— BEGIN —

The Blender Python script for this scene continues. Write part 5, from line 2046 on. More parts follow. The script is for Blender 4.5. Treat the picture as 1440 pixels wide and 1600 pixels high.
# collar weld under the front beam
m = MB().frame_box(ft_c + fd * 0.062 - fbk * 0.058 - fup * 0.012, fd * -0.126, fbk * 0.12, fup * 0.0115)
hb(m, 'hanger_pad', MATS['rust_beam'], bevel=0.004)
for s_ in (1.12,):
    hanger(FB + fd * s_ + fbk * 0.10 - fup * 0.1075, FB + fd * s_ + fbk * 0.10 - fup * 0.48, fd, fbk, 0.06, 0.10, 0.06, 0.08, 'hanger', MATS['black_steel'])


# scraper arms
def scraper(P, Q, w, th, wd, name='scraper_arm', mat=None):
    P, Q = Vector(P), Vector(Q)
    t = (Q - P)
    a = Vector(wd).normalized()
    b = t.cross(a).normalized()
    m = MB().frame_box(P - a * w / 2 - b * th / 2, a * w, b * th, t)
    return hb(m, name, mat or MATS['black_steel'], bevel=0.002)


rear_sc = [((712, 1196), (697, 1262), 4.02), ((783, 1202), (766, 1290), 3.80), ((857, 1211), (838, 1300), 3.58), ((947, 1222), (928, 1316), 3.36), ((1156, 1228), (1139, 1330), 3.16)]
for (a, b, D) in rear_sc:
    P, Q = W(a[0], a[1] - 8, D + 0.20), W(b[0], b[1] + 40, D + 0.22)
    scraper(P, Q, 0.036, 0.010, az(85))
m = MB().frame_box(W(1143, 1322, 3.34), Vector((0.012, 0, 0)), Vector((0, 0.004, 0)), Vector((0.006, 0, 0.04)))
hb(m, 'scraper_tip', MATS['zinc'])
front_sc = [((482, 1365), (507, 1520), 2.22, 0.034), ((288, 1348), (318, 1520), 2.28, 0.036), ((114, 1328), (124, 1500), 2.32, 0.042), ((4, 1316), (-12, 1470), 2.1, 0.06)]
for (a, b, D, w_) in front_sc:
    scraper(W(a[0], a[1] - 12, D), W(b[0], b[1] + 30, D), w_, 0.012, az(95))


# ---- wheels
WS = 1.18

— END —

→ **GIVEN REQUEST**: Everything from the first line of the material through the line containing "return hb(m, name, mat" is to be printed exactly; lines after that are to be left out.

→ **THE ANSWER**:
The Blender Python script for this scene continues. Write part 5, from line 2046 on. More parts follow. The script is for Blender 4.5. Treat the picture as 1440 pixels wide and 1600 pixels high.
# collar weld under the front beam
m = MB().frame_box(ft_c + fd * 0.062 - fbk * 0.058 - fup * 0.012, fd * -0.126, fbk * 0.12, fup * 0.0115)
hb(m, 'hanger_pad', MATS['rust_beam'], bevel=0.004)
for s_ in (1.12,):
    hanger(FB + fd * s_ + fbk * 0.10 - fup * 0.1075, FB + fd * s_ + fbk * 0.10 - fup * 0.48, fd, fbk, 0.06, 0.10, 0.06, 0.08, 'hanger', MATS['black_steel'])


# scraper arms
def scraper(P, Q, w, th, wd, name='scraper_arm', mat=None):
    P, Q = Vector(P), Vector(Q)
    t = (Q - P)
    a = Vector(wd).normalized()
    b = t.cross(a).normalized()
    m = MB().frame_box(P - a * w / 2 - b * th / 2, a * w, b * th, t)
    return hb(m, name, mat or MATS['black_steel'], bevel=0.002)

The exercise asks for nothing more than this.